Dog Behavior Problems Caused by Separation Anxiety

Separation anxiety is one of the leading causes of dog behavior problems. The condition is characterized a general anxiety, nervousness, or sadness that occurs in dogs when they are left alone for long periods of time. The consequences of this are extremely detrimental to dogs and behavior problems displayed by a dog are typically very annoying and troublesome for dog owners.

Constant Chewing

One of the most common side-effects of separation anxiety is chewing. Most dogs are avid chewers by nature, but separation anxiety adds a whole new reason for chewing. Because this condition causes generalized anxiety in dogs, dogs will attempt to find some way of working off their excessive level of anxiety, and many of them do this by chewing.

When dogs begin chewing as a result of separation anxiety, their destructive behavior often becomes intolerable to humans because it usually involves more than just dog toys. Furniture, shoes, clothes, books, remotes, cell phones and DVDs are only some of the likely recipients of such behavior.

Barking and Yelping

A dog's main means of communication is barking, but when separation anxiety takes hold of a dog, the barking often turns into yelping or crying. Unfortunately, this is not an isolated event, but rather it is a constant cry for attention.
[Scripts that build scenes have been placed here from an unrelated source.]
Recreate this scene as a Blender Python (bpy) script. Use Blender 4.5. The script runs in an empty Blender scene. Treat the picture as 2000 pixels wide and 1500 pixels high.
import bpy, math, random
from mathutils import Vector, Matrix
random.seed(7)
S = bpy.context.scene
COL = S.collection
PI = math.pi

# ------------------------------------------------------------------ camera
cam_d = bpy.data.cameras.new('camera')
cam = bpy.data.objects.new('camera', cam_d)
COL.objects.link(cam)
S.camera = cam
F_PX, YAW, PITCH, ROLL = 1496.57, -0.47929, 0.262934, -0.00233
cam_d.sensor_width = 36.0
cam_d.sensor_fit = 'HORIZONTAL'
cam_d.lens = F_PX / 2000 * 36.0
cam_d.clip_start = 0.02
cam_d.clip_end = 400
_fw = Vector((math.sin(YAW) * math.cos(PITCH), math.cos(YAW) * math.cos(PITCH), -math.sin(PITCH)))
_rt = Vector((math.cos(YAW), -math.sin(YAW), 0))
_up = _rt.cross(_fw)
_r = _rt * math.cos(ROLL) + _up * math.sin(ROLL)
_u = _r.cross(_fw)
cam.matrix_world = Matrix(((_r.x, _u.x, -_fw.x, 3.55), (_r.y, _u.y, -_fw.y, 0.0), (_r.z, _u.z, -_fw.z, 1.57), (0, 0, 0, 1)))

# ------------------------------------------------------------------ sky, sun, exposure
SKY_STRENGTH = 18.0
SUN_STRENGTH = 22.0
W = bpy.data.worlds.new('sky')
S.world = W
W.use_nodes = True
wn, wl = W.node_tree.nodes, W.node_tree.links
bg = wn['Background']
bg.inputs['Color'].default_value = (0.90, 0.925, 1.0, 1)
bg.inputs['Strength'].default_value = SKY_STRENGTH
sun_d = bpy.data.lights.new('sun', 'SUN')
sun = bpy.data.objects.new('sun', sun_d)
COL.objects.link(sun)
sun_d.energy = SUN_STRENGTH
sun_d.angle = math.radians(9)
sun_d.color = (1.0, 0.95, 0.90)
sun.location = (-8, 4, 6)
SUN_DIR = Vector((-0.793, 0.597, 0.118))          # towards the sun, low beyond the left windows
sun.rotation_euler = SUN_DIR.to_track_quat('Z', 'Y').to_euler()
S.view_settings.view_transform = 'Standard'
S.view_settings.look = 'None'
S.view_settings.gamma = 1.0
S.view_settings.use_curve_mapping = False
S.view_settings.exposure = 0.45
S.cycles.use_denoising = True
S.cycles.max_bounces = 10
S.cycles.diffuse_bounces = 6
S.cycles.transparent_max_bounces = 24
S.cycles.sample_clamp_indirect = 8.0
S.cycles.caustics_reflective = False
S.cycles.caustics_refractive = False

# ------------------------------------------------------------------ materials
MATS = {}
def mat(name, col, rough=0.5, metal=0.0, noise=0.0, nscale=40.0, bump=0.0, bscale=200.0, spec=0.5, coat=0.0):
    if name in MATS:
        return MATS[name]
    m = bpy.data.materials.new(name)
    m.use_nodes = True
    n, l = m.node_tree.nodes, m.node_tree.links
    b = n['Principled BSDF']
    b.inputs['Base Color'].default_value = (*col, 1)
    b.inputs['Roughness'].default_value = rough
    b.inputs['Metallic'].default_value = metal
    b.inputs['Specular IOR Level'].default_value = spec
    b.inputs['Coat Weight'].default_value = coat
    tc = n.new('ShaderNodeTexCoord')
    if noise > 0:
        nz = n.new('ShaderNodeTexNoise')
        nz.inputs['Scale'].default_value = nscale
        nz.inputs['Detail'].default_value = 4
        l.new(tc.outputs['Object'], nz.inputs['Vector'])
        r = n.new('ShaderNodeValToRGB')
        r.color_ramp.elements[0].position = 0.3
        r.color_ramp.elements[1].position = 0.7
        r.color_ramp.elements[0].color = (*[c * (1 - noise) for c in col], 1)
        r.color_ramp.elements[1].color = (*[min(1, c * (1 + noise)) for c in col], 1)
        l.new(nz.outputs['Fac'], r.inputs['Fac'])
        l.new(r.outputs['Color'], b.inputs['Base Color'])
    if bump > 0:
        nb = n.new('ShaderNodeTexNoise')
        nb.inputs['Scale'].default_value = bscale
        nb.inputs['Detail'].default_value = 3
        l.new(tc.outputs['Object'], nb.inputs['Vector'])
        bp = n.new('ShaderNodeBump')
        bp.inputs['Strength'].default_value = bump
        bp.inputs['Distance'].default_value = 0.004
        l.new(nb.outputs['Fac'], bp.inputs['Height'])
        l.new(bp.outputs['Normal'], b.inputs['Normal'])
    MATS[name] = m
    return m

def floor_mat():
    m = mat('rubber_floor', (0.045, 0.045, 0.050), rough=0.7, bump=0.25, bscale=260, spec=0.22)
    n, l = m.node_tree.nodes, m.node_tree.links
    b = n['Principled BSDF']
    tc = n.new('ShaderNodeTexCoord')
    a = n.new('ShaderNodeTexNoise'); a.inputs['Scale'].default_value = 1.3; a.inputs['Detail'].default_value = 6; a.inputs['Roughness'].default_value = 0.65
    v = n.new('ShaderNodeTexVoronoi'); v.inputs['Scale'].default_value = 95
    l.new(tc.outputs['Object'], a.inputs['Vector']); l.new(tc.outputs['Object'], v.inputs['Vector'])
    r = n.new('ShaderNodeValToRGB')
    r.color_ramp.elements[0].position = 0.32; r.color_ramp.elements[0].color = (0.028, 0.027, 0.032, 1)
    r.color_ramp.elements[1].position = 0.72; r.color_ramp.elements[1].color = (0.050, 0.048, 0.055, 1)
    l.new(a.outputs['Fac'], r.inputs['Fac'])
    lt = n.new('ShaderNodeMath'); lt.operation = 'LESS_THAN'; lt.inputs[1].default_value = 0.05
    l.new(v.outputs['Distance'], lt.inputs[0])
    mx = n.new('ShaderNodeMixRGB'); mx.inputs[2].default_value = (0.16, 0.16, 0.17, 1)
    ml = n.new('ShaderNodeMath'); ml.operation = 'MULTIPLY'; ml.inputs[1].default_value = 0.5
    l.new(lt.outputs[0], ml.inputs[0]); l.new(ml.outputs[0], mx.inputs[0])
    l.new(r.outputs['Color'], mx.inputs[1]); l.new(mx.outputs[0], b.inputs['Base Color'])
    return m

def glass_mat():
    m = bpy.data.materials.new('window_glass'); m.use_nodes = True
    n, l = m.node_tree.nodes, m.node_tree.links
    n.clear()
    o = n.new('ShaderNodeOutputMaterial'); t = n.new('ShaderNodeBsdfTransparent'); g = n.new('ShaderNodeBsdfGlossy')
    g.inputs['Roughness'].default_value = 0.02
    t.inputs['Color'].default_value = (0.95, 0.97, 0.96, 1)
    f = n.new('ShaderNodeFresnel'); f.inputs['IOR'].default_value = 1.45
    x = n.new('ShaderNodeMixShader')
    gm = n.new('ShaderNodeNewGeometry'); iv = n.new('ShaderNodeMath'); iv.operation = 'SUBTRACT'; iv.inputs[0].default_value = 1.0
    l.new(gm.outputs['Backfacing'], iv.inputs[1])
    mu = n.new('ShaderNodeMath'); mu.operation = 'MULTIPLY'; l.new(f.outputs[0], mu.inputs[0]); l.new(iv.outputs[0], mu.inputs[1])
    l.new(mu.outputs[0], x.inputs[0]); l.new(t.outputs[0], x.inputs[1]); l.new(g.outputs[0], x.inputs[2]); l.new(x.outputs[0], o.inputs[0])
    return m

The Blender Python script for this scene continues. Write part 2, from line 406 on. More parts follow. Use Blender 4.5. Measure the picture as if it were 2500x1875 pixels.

What this means is that a dog with separation anxiety may bark or yelp for hours on end. While this is obviously disruptive to a dog owner, it is an honest display of how truly affected a dog is by separation anxiety.

Pacing and Restlessness

Another common dog behavior problem of separation anxiety is pacing and restlessness. Many dogs that are afflicted with this condition find themselves to be bored and at a loss of what to do with their anxiety. Often this can disrupt the sleeping habits of a dog and cause them to continuously pace around the house. The problem is that when they begin displaying this type of behavior, many of the other behaviors associated with separation anxiety begin to surface, like chewing.

Urinating and Defecating

When a dog has already been potty-trained, one of the most elusive signs of separation anxiety is the desire to urinate or defecate inside the house. This should not be confused with unwillingness to potty outdoors, but rather this is one of the ways that a dog is trying to communicate the need for attention. It is simply a behavioral problem that dogs display when they are lacking in human companionship.

Ultimately, most dogs know that urinating and defecating in the house in not allowed; however, they also realize that doing so will most definitely get your attention. When this type of behavioral problem arises, a dog owner should always remember that this behavior is not permanent, as long as the issue of separation anxiety can be corrected.